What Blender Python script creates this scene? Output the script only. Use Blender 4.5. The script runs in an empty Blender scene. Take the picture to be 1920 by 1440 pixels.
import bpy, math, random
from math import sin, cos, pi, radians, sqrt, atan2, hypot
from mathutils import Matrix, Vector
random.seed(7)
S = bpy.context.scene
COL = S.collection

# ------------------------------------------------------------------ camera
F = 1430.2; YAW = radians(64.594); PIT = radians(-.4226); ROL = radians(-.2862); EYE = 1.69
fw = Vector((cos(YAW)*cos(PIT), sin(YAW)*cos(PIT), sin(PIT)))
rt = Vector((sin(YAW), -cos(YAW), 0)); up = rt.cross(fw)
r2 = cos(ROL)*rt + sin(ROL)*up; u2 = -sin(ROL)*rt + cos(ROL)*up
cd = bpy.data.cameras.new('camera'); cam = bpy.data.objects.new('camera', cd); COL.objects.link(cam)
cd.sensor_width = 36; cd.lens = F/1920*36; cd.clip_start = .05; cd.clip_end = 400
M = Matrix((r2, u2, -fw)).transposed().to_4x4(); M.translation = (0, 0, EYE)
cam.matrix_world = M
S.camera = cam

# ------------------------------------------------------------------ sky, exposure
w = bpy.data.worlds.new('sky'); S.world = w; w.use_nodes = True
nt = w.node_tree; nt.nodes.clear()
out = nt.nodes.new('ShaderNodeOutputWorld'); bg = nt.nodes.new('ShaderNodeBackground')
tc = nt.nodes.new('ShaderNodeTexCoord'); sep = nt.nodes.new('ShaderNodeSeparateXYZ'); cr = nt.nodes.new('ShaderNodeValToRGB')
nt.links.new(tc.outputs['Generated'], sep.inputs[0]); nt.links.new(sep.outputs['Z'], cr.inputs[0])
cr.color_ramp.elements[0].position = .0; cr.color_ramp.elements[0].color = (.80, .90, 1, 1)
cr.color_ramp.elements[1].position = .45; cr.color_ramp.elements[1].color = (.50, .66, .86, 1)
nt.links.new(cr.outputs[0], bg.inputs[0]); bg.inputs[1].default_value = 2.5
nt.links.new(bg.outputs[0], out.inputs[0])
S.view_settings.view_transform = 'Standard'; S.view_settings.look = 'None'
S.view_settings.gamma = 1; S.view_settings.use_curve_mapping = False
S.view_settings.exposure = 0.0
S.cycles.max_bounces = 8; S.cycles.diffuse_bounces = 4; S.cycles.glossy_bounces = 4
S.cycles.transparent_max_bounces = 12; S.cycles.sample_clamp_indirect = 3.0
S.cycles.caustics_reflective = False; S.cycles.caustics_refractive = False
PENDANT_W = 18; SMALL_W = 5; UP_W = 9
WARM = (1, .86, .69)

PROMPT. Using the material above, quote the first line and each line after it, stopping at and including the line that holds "S.camera = cam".

RESULT BELOW.
What Blender Python script creates this scene? Output the script only. Use Blender 4.5. The script runs in an empty Blender scene. Take the picture to be 1920 by 1440 pixels.
import bpy, math, random
from math import sin, cos, pi, radians, sqrt, atan2, hypot
from mathutils import Matrix, Vector
random.seed(7)
S = bpy.context.scene
COL = S.collection

# ------------------------------------------------------------------ camera
F = 1430.2; YAW = radians(64.594); PIT = radians(-.4226); ROL = radians(-.2862); EYE = 1.69
fw = Vector((cos(YAW)*cos(PIT), sin(YAW)*cos(PIT), sin(PIT)))
rt = Vector((sin(YAW), -cos(YAW), 0)); up = rt.cross(fw)
r2 = cos(ROL)*rt + sin(ROL)*up; u2 = -sin(ROL)*rt + cos(ROL)*up
cd = bpy.data.cameras.new('camera'); cam = bpy.data.objects.new('camera', cd); COL.objects.link(cam)
cd.sensor_width = 36; cd.lens = F/1920*36; cd.clip_start = .05; cd.clip_end = 400
M = Matrix((r2, u2, -fw)).transposed().to_4x4(); M.translation = (0, 0, EYE)
cam.matrix_world = M
S.camera = cam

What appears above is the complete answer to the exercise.